Se se reconhece então que a realidade se resume em dois termos, o que foi
criado e o que criou, esses dois formam uma unidade em virtude de sua unidade,
um à frente o outro seguindo: o que marcha à frente é Deus criador, o que
segue, e coisa criada; qualquer que seja.
7
E não te ressabies pela diversidade das coisas criadas, no medo de degradar a
Deus e acarretar-lhe uma falta de glória: para ele é uma glória criar todos os
seres e é isto que é conforme ao corpo de Deus, o fato de criar. Mas o criador
nada possui que seja feio ou mau: pois esses são acidentes inseparavelmente
ligados à geração como a oxidação ao bronze ou a banha ao corpo. Ora não foi o
operador que produziu a oxidação, nem os pais que fizeram a banha, nem Deus que
criou o mal. Mas é a duração das coisas criadas que produz esta forma de
pestilência maléfica e eis a razão de ter feito, Deus, a transformação como uma
purificação das coisas criadas.
8
Bem, se ao pintor é permitido fazer o céu e os deuses, a terra e o mar, os
humanos e todos os animais e os objetos inanimados, Deus não poderia criar tudo
aquilo? Que loucura, como és falto de conhecimento relativamente a Deus!

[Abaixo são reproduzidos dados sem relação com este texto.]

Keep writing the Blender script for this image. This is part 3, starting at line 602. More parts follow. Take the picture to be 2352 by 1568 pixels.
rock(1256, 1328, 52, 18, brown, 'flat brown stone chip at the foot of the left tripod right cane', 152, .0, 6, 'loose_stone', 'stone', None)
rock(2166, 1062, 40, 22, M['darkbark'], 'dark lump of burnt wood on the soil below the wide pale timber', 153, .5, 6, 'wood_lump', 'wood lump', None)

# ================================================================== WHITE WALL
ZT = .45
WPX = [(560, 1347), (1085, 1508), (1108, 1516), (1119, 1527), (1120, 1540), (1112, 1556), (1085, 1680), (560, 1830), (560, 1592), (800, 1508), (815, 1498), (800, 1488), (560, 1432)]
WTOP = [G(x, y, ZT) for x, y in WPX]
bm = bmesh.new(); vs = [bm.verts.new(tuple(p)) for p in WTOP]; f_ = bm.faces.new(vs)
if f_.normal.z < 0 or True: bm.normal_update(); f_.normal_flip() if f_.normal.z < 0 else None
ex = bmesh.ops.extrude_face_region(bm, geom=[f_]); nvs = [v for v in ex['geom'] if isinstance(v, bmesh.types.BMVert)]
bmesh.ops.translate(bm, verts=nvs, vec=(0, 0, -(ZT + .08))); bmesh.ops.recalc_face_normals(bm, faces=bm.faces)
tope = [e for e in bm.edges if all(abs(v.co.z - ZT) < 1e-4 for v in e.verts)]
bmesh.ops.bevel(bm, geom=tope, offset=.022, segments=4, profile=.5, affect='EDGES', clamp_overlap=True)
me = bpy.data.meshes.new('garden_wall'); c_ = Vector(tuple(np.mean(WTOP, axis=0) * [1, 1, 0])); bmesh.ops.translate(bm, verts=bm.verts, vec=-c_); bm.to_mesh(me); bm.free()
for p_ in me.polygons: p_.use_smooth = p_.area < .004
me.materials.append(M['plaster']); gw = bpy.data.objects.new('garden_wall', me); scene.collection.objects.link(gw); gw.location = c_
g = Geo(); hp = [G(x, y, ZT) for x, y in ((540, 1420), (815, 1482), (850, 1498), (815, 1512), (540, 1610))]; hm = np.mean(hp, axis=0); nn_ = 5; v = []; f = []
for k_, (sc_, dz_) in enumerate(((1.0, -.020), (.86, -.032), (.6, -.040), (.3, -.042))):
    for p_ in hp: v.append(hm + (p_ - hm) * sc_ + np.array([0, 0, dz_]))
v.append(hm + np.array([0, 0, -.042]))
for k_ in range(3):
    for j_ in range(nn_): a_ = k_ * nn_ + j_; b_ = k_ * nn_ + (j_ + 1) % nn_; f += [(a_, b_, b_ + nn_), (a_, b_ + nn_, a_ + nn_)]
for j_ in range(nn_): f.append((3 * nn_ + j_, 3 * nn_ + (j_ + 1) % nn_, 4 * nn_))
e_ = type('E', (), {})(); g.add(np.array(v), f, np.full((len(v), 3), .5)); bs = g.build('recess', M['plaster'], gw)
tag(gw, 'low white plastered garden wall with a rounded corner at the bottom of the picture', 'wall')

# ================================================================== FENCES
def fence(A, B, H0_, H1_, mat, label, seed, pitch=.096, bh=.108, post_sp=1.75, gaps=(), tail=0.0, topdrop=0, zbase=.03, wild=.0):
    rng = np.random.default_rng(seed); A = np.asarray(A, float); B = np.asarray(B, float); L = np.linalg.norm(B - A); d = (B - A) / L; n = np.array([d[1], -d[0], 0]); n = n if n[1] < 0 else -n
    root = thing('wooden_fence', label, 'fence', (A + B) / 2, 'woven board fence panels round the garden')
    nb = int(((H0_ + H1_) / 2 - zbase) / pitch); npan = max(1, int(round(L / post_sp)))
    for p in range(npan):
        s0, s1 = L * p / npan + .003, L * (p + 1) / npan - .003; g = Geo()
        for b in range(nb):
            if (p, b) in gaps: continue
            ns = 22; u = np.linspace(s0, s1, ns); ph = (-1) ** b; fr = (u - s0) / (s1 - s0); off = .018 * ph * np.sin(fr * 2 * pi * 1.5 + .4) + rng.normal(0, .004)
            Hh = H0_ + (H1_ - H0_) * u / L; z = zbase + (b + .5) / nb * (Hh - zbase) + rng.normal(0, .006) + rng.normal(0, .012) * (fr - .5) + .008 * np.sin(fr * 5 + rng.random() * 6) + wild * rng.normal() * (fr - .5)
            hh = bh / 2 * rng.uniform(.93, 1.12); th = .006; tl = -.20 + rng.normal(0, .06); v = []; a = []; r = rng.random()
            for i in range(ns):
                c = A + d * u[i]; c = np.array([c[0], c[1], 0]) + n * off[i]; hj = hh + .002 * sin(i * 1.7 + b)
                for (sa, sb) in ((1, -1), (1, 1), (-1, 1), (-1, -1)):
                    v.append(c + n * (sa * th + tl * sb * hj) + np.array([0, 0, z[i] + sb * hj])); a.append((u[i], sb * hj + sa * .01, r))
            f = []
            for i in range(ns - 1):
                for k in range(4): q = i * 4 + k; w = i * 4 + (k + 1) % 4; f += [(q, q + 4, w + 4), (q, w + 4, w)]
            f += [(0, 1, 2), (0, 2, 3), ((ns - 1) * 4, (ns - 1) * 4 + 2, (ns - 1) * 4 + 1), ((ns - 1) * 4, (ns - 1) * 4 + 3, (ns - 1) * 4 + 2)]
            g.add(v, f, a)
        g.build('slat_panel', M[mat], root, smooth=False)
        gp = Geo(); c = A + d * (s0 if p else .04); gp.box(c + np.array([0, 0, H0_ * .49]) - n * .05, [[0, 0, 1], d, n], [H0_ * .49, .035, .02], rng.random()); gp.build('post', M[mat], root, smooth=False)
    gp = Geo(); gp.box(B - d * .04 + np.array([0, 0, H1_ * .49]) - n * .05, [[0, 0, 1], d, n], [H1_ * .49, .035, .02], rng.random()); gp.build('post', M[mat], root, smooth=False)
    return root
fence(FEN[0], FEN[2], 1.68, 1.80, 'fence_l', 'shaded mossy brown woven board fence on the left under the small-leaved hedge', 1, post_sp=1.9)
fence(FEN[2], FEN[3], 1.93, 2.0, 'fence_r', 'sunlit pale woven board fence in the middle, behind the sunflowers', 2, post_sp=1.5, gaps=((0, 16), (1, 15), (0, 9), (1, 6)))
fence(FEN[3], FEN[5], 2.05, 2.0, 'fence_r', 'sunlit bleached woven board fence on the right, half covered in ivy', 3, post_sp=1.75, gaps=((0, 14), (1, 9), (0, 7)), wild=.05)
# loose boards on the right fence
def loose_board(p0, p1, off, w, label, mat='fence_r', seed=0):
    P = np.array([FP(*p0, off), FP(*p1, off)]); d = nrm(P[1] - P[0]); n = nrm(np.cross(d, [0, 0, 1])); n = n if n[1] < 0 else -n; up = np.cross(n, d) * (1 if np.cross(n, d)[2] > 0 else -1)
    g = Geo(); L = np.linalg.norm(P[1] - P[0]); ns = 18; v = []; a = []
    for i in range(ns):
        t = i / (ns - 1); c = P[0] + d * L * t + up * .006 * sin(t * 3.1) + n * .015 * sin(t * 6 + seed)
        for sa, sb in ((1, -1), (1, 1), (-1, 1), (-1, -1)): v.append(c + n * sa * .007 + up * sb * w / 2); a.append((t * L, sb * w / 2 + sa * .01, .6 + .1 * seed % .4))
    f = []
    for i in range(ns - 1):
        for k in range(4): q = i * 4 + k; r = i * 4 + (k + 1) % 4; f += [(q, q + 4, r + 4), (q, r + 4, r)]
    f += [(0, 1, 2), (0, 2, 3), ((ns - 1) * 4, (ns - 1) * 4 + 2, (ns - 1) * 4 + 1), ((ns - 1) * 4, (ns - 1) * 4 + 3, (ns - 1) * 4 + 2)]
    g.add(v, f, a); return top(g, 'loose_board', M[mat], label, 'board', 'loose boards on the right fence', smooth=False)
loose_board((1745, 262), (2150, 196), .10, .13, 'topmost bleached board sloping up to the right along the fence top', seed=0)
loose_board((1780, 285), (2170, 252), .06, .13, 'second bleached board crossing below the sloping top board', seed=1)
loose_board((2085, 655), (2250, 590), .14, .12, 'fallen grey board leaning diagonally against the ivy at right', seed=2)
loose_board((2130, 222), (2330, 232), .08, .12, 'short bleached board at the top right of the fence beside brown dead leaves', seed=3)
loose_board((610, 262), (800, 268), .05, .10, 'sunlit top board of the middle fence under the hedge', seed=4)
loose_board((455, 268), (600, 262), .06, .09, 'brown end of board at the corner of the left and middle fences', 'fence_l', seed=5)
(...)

Aqueles que falam desta maneira fazem a mais estranha das experiências: ao
mesmo tempo que pretendem afirmar a sua piedade relativamente a Deus e dar-lhe
graças, recusando atribuir-lhe a criação de todos os seres, não somente ignoram
Deus, mas, além desta ignorância, cometem a mais negra das impiedades
atribuindo-lhe como qualidades o desdém ou a impotência. Pois se Deus não é o
criador de todos os seres, é porque ou desdenha criá-los ou não o pode; ora é
ímpio pensar nisto.
9
Pois Deus possui apenas uma qualidade, o Bem, e o ser bom não é nem desdenhoso
nem impotente. Sim, eis o que é Deus, o Bem, e a potência de tudo criar, e todo
o criado vem a ser por Deus, isto é, por aquele que é bom e tem a potência de
criar tudo.
Agora,
se queres saber como Deus criou e como as coisas criadas vieram a ser, tu o
podes: eis uma comparação bela e verossímil.
10
Veja o trabalhador lançando a semente à terra, aqui o frumento, ali a cevada,
mais adiante alguma outra espécie de semente. Veja-o ainda plantado aqui uma
parreira, ali uma macieira, e todas as outras espécies de árvores. É desta
forma que Deus semeia no céu a imortalidade, na terra a mudança, no Todo a vida
e o movimento. Esses princípios não são numerosos, mas em pequeno número e
fáceis de contar: pois são quatro ao todo, mais o próprio Deus e a natureza
criada, que constituem tudo quanto existe.